A 7 de Abril de 2007 as agên­cias in­ter­na­ci­o­nais no­ti­ci­avam que «Sua Al­teza Real o Emir do Qatar, o Prí­cipe An­drew, Duque de York, os re­pre­sen­tantes da Ex­xon­Mobil (EUA) e da Total (França) todos ac­ci­o­nistas da Qatar Pe­tro­leum ce­le­braram em Doha a fun­dação da Qa­targas 2, um pro­jecto des­ti­nado a dotar a Grã-Bre­tanha das mais mo­dernas ins­ta­la­ções de pros­pecção, ex­plo­ração e im­por­tação de gás do mundo.

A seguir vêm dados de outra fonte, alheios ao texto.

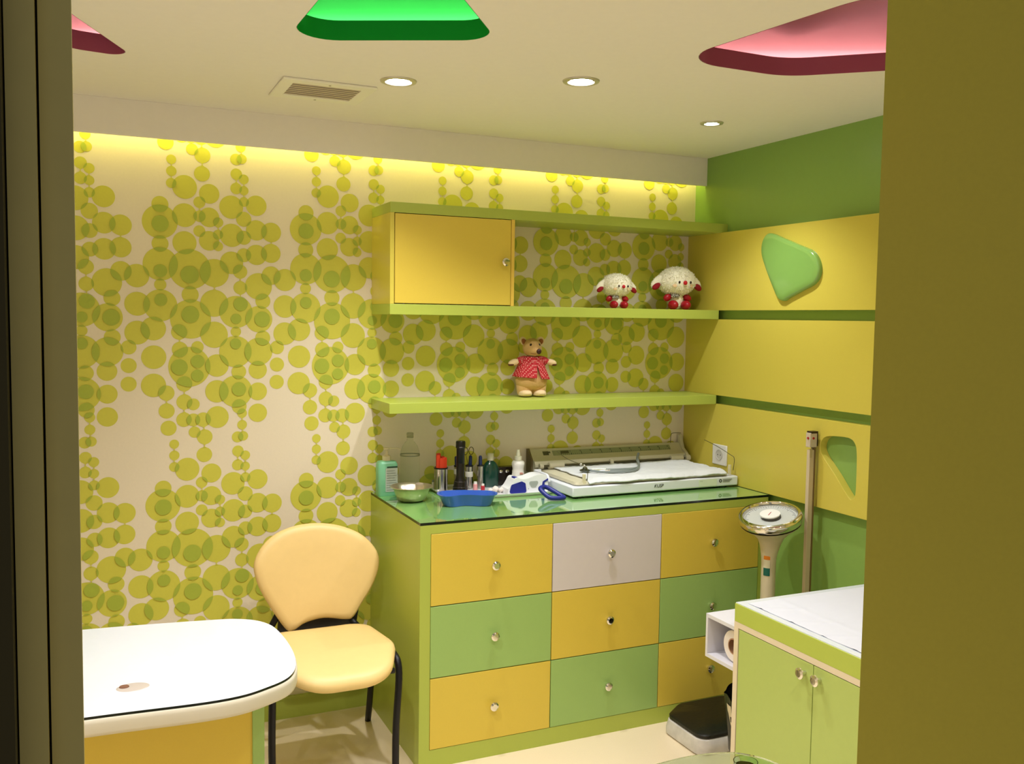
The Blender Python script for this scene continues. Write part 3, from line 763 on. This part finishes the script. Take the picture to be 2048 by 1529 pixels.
b.build('dish', mat('blue_dish', (50,96,190), .22, coat=.4), t, smooth=50)
t.rotation_euler.z = R(-16)
# steel tray
t = thing('steel_tray', 'long shallow stainless tray holding cups, bottles and the tape dispenser', 'tray', (-1.08,-.165,HC_))
tray_m = mat('tray_steel', (226,228,230), .34, .35)
to = round_poly([(-1.315,-.285),(-.868,-.300),(-.862,-.030),(-1.305,-.015)], .02, 5)
b = MB(); b.prism(scl(to, .96, (-1.088,-.157)), HC_+.0005, HC_+.003, 'z'); b.prism(scl(to, .985, (-1.088,-.157)), HC_+.0042, HC_+.0055, 'z'); b.prism(scl(to, .95, (-1.088,-.157)), HC_+.0025, HC_+.0045, 'z')
rr_ = []
for s, z in ((.985,.0042),(1.0,.012),(1.012,.0135),(1.012,.010),(.990,.0045)):
    rr_.append([b.bm.verts.new((-1.088+(p[0]+1.088)*s, -.157+(p[1]+.157)*s, HC_+z)) for p in to])
for a, c in zip(rr_, rr_[1:]):
    for i in range(len(a)): b._f([a[i], a[(i+1) % len(a)], c[(i+1) % len(a)], c[i]])
b.build('tray', tray_m, t, world=True, smooth=40)
TZ = HC_+.0058
# canister with red caps
def cup(x, y, r, h, label, name='steel_cup', band=None, dark=False):
    t = thing(name, label, 'cup', (x, y, TZ))
    b = MB(); b.lathe([(0,.001),(r,.001),(r,h),(r-.002,h),(r-.002,.004),(0,.004)], n=32, caps=False); b.build('cup', steel, t, smooth=40)
    if band:
        b = MB(); b.lathe([(r+.0004,band),(r+.0008,band+.001),(r+.0008,band+.021),(r+.0004,band+.022)], n=32, caps=False); b.build('white_tape', white_pl, t, smooth=40)
    b = MB(); b.lathe([(r+.0003,h-.006),(r+.001,h-.005),(r+.001,h)], n=32, caps=False); b.build('dark_rim', blackm, t, smooth=40)
    return t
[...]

A 27 de Março úl­timo, se­gundo uma fonte egípcia e de­pois do mo­narca do Qatar ter ma­ni­fes­tado o seu de­sejo de en­viar aviões e armas para apoiar os re­beldes na Líbia, a Qatar Pe­tro­leum as­sinou com Ali Tarhuni, res­pon­sável pela eco­nomia nas zonas ocu­padas por forças fiéis à NATO, con­tratos que ga­rantem ao Emir e aos ac­ci­o­nistas fran­ceses, in­gleses e norte-ame­ri­canos a co­mer­ci­a­li­zação do pe­tróleo líbio.

 

Cada vez que a NATO de­sen­ca­deia uma nova guerra per­cebe-se me­lhor quais são os ob­jec­tivos dos su­ces­sivos con­ceitos es­tra­té­gicos da mais po­de­rosa ali­ança mi­litar do mundo. Que os su­ces­sivos go­vernos do PS, PSD e CDS apoiem e sub­metam Por­tugal às de­ci­sões de uma or­ga­ni­zação mi­litar que age como uma pe­ri­gosa qua­drilha de sal­te­a­dores in­ter­na­ci­o­nais é um golpe tre­mendo contra os prin­cí­pios da Cons­ti­tuição da Re­pú­blica Por­tu­guesa e da de­mo­cracia con­quis­tada com a Re­vo­lução do 25 de Abril. Mas não se pode es­perar que aqueles que en­tregam os tra­ba­lha­dores e o povo do seu país à vo­ragem do FMI e do im­pe­ri­a­lismo res­peitem a so­be­rania na­ci­onal dos ou­tros povos. É por isso que votar CDU a 5 de Junho é também de­fender o pres­tígio in­ter­na­ci­onal e a dig­ni­dade de Por­tugal.